Re: old synchronized scan patch - Mailing list pgsql-hackers

From Tom Lane
Subject Re: old synchronized scan patch
Date
Msg-id 5112.1165333794@sss.pgh.pa.us
Whole thread Raw
In response to Re: old synchronized scan patch  ("Florian G. Pflug" <fgp@phlo.org>)
Responses Re: old synchronized scan patch
Re: old synchronized scan patch
List pgsql-hackers
"Florian G. Pflug" <fgp@phlo.org> writes:
> Hannu Krosing wrote:
>> The worst that can happen, is a hash collision, in which case you lose
>> the benefits of sync scans, but you wont degrade compared to non-sync
>> scans

> But it could cause "mysterious" performance regressions, no?

There are other issues for the "no lock" approach that Jeff proposes.
Suppose that we have three or four processes that are actually doing
synchronized scans of the same table.  They will have current block
numbers that are similar but probably not identical.  They will all be
scribbling on the same hashtable location.  So if another process comes
along to join the "pack", it might get the highest active block number,
or the lowest, or something in between.  Even discounting the possibility
that it gets random bits because it managed to read the value
non-atomically, how well is that really going to work?

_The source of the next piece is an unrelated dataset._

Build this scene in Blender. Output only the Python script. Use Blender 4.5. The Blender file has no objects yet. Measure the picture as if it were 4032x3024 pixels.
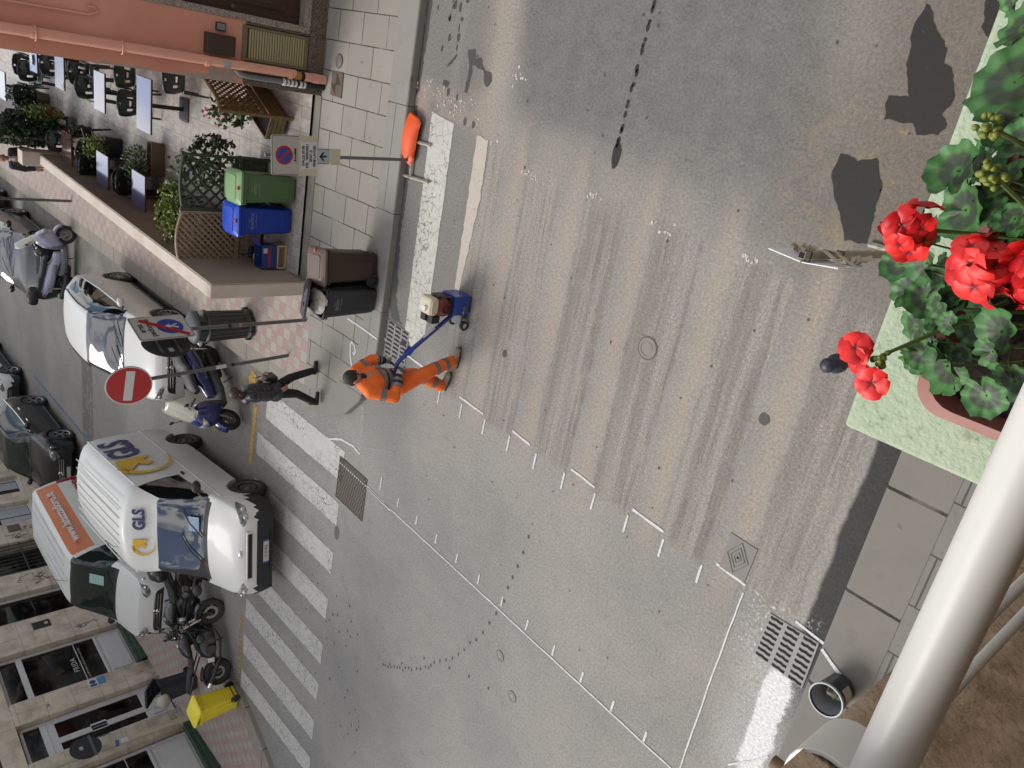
import bpy, bmesh, math, random
from mathutils import Vector, Matrix, noise as mnoise
R = math.radians
rnd = random.Random(11)
scn = bpy.context.scene
COL = scn.collection
CAMZ, SL, XF = 6.35, .055, -10.0
def gz(x): return max(0.0, SL * (XF - x))

# ---------------------------------------------------------------- camera
cam = bpy.data.cameras.new("camera"); cam_o = bpy.data.objects.new("camera", cam); COL.objects.link(cam_o)
cam.sensor_fit = 'HORIZONTAL'; cam.sensor_width = 36.0; cam.lens = 3028 / 4032 * 36
cam.clip_start = .05; cam.clip_end = 2000
_R = ((.65005514, .38297504, -.65632189), (.17872096, -.91653590, -.35779988), (-.73857101, .11529118, -.66424454))
m = Matrix.Identity(4)
for i in range(3):
    m[i][0] = _R[i][0]; m[i][1] = -_R[i][1]; m[i][2] = -_R[i][2]
m[2][3] = CAMZ
cam_o.matrix_world = m
scn.camera = cam_o

# ---------------------------------------------------------------- sky, sun, exposure
SUN_EL, SUN_AZ = R(47), R(206)           # azimuth clockwise from +Y
world = bpy.data.worlds.new("World"); scn.world = world; world.use_nodes = True
wt = world.node_tree; wt.nodes.clear()
wo = wt.nodes.new("ShaderNodeOutputWorld"); wb = wt.nodes.new("ShaderNodeBackground"); wb.inputs[1].default_value = .10
sky = wt.nodes.new("ShaderNodeTexSky"); sky.sky_type = 'NISHITA'; sky.sun_disc = False
sky.sun_elevation = SUN_EL; sky.sun_rotation = SUN_AZ; sky.dust_density = 1.5
tc = wt.nodes.new("ShaderNodeTexCoord")
mp = wt.nodes.new("ShaderNodeMapping"); mp.inputs['Scale'].default_value = (1, 1, 1.6)
n1 = wt.nodes.new("ShaderNodeTexNoise"); n1.inputs['Scale'].default_value = 6.5; n1.inputs['Detail'].default_value = 7; n1.inputs['Roughness'].default_value = .58
cr = wt.nodes.new("ShaderNodeMapRange"); cr.interpolation_type = 'SMOOTHSTEP'
cr.inputs[1].default_value = .43; cr.inputs[2].default_value = .56
mx = wt.nodes.new("ShaderNodeMix"); mx.data_type = 'RGBA'; mx.inputs[7].default_value = (8.2, 8.0, 7.7, 1)
wt.links.new(tc.outputs['Generated'], mp.inputs[0]); wt.links.new(mp.outputs[0], n1.inputs[0]); wt.links.new(n1.outputs[0], cr.inputs[0])
wt.links.new(cr.outputs[0], mx.inputs[0]); wt.links.new(sky.outputs[0], mx.inputs[6]); wt.links.new(mx.outputs[2], wb.inputs[0]); wt.links.new(wb.outputs[0], wo.inputs[0])
sun = bpy.data.lights.new("sun", 'SUN'); sun.energy = 1.7; sun.angle = R(30); sun.color = (1, .96, .9)
so = bpy.data.objects.new("sun", sun); COL.objects.link(so)
sd = Vector((math.sin(SUN_AZ) * math.cos(SUN_EL), math.cos(SUN_AZ) * math.cos(SUN_EL), math.sin(SUN_EL)))
so.rotation_euler = sd.to_track_quat('Z', 'Y').to_euler(); so.location = (0, 0, 60)
scn.view_settings.view_transform = 'Standard'; scn.view_settings.look = 'None'
scn.view_settings.exposure = .95; scn.view_settings.gamma = 1
try:
    scn.cycles.max_bounces = 6; scn.cycles.transparent_max_bounces = 16
except Exception: pass

# ---------------------------------------------------------------- node helper
def lin(c):
    return tuple((x / 12.92 if x <= .04045 else ((x + .055) / 1.055) ** 2.4) for x in c)
def S(r, g, b, k=.66):                   # a colour read off the photo (0..255) as an albedo
    return tuple(x * k for x in lin((r / 255, g / 255, b / 255)))
class NT:
    def __init__(s, name):
        s.m = bpy.data.materials.new(name); s.m.use_nodes = True; s.t = s.m.node_tree
        s.b = s.t.nodes['Principled BSDF']; s.out = s.t.nodes['Material Output']; s._pos = None
    def n(s, ty, **k):
        o = s.t.nodes.new(ty)
        for a, v in k.items(): setattr(o, a, v)
        return o
    def put(s, sock, v):
        if v is None: return
        if isinstance(v, bpy.types.NodeSocket): s.t.links.new(v, sock)
        else:
            if hasattr(sock.default_value, '__len__') and not hasattr(v, '__len__'): v = (v,) * len(sock.default_value)
            if hasattr(v, '__len__') and len(v) == 3 and len(sock.default_value) == 4: v = tuple(v) + (1,)
            sock.default_value = v
    def math(s, op, a, b=None, c=None, clamp=False):
        o = s.n('ShaderNodeMath', operation=op); o.use_clamp = clamp
        s.put(o.inputs[0], a); s.put(o.inputs[1], b)
        if c is not None: s.put(o.inputs[2], c)
        return o.outputs[0]
    def add(s, a, b): return s.math('ADD', a, b)
    def sub(s, a, b): return s.math('SUBTRACT', a, b)
    def mul(s, *a):
        r = a[0]
        for b in a[1:]: r = s.math('MULTIPLY', r, b)
        return r
    def mx(s, a, b): return s.math('MAXIMUM', a, b)
    def inv(s, a): return s.math('SUBTRACT', 1.0, a)
    def step(s, v, a, b):                # smooth 0..1 while v goes a..b (a may exceed b)
        o = s.n('ShaderNodeMapRange', interpolation_type='SMOOTHSTEP'); s.put(o.inputs[0], v)
        if a < b: o.inputs[1].default_value = a; o.inputs[2].default_value = b
        else:
            o.inputs[1].default_value = b; o.inputs[2].default_value = a; o.inputs[3].default_value = 1; o.inputs[4].default_value = 0
        return o.outputs[0]
    def band(s, v, a, b, w): return s.mul(s.step(v, a - w, a + w), s.step(v, b + w, b - w))
    def mix(s, f, a, b, blend='MIX'):
        o = s.n('ShaderNodeMix', data_type='RGBA', blend_type=blend); s.put(o.inputs[0], f); s.put(o.inputs[6], a); s.put(o.inputs[7], b)
        return o.outputs[2]
    def pos(s):
        if s._pos is None:
            g = s.n('ShaderNodeTexCoord'); s._pos = g.outputs['Object']
        return s._pos
    def xyz(s, v=None):
        o = s.n('ShaderNodeSeparateXYZ'); s.put(o.inputs[0], v if v is not None else s.pos()); return o.outputs
    def vec(s, x, y, z=0.0):
        o = s.n('ShaderNodeCombineXYZ'); s.put(o.inputs[0], x); s.put(o.inputs[1], y); s.put(o.inputs[2], z); return o.outputs[0]
    def noise(s, scale, detail=3, rough=.55, v=None, col=False):
        o = s.n('ShaderNodeTexNoise'); s.put(o.inputs['Vector'], v if v is not None else s.pos())
        o.inputs['Scale'].default_value = scale; o.inputs['Detail'].default_value = detail; o.inputs['Roughness'].default_value = rough
        return o.outputs[1 if col else 0]
    def map(s, scale, v=None, rot=(0, 0, 0), loc=(0, 0, 0)):
        o = s.n('ShaderNodeMapping'); s.put(o.inputs[0], v if v is not None else s.pos())
        o.inputs['Scale'].default_value = scale; o.inputs['Rotation'].default_value = rot; o.inputs['Location'].default_value = loc
        return o.outputs[0]
    def voro(s, scale, feature='F1', v=None, out=0, rnd=1.0):
        o = s.n('ShaderNodeTexVoronoi', feature=feature); s.put(o.inputs['Vector'], v if v is not None else s.pos())
        o.inputs['Scale'].default_value = scale; o.inputs['Randomness'].default_value = rnd
        return o.outputs[out]
    def brick(s, v, w, h, mortar=.01, off=.5, smooth=.1, c1=(0, 0, 0), c2=(1, 1, 1), cm=(.5, .5, .5), bias=0):
        o = s.n('ShaderNodeTexBrick'); s.put(o.inputs['Vector'], v); o.offset = off
        s.put(o.inputs[1], c1); s.put(o.inputs[2], c2); s.put(o.inputs[3], cm)
        o.inputs['Scale'].default_value = 1; o.inputs['Mortar Size'].default_value = mortar; o.inputs['Mortar Smooth'].default_value = smooth
        o.inputs['Brick Width'].default_value = w; o.inputs['Row Height'].default_value = h; o.inputs['Bias'].default_value = bias
        return o.outputs       # Color, Fac
    def bump(s, h, strength=.3, dist=.01):
        o = s.n('ShaderNodeBump'); o.inputs['Strength'].default_value = strength; o.inputs['Distance'].default_value = dist
        s.put(o.inputs['Height'], h); s.t.links.new(o.outputs[0], s.b.inputs['Normal'])
    def fin(s, col=None, rough=None, metal=None, alpha=None, ior=None, coat=None, spec=None, sheen=None):
        s.put(s.b.inputs['Base Color'], col); s.put(s.b.inputs['Roughness'], rough); s.put(s.b.inputs['Metallic'], metal)
        s.put(s.b.inputs['Alpha'], alpha); s.put(s.b.inputs['IOR'], ior)
        if coat is not None: s.b.inputs['Coat Weight'].default_value = coat; s.b.inputs['Coat Roughness'].default_value = .06
        if spec is not None: s.put(s.b.inputs['Specular IOR Level'], spec)
        return s.m
MATS = {}
def mat(name, c, rough=.5, metal=0.0, var=.08, vs=6.0, bump=0, bs=40.0, coat=None, ior=None, spec=None, dirt=0):
    """plain surface with a little uneven tone, dust and relief"""
    if name in MATS: return MATS[name]
    t = NT(name)
    f = t.noise(vs, 4)
    k = t.math('MULTIPLY_ADD', f, 2 * var, 1 - var)
    v = t.vec(k, k, k)
    col = t.mix(1.0, c, v, 'MULTIPLY')
    if dirt:
        d = t.step(t.noise(vs * .6, 6, .65), .5, .75)
        col = t.mix(t.mul(d, dirt), col, (.10, .09, .075))
    r = t.math('MULTIPLY_ADD', t.noise(vs * 2.3, 3), .16, rough - .08, clamp=True)
    if bump: t.bump(t.noise(bs, 3), bump, .006)
    MATS[name] = t.fin(col, r, metal, coat=coat, ior=ior, spec=spec)
    return MATS[name]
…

Another thing that we have to consider is that the actual block read
requests will likely be distributed among the "pack leaders", rather
than all being issued by one process.  AFAIK this will destroy the
kernel's ability to do read-ahead, because it will fail to recognize
that sequential reads are being issued --- any single process is *not*
reading sequentially, and I think that read-ahead scheduling is
generally driven off single-process behavior rather than the emergent
behavior of the whole system.  (Feel free to contradict me if you've
actually read any kernel code that does this.)  It might still be better
than unsynchronized reads, but it'd be leaving a lot on the table.